Flow Past the Pentagon: Building Resolving Large-Eddy Simulations and Comparison with Wind Tunnel Experiments

Piotr Smolarkiewicz
NCAR

Abstract
We perform large-eddy simulations (LES) of the flow past the scale model of the Pentagon building. Calculations are accomplished using two different methods to represent the edifice. The first method employs the standard Gal-Chen and Somerville terrain-following coordinate transformation, common in small- to mesoscale atmospheric simulations. The second method uses the immersed boundary approach, in which fictitious body forces in the equations of motion are used to represent the building by attenuating the flow to stagnation in an arbitrarily short time compared to the time step of the model.
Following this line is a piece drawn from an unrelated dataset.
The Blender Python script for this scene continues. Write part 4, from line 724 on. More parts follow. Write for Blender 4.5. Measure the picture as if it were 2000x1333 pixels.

Both methods are implemented in the same hydrodynamical code (EULAG) using the same nonoscillatory forward-in-time (NFT) incompressible flow solver based on the multidimensional positive definite advection transport algorithms (MPDATA). The two solution methods are compared to wind tunnel data collected for neutral stratification. Profiles of the first and second-order moments at various locations around the building show good agreement with the wind tunnel data. Although both methods appear viable tools for LES of urban flows, the immersed boundary approach is computationally more efficient. The results of these simulations demonstrate that, contrary to generally accepted beliefs, continuous mappings such as the Gal-Chen and Somerville transformation are not inherently limited to gentle slopes.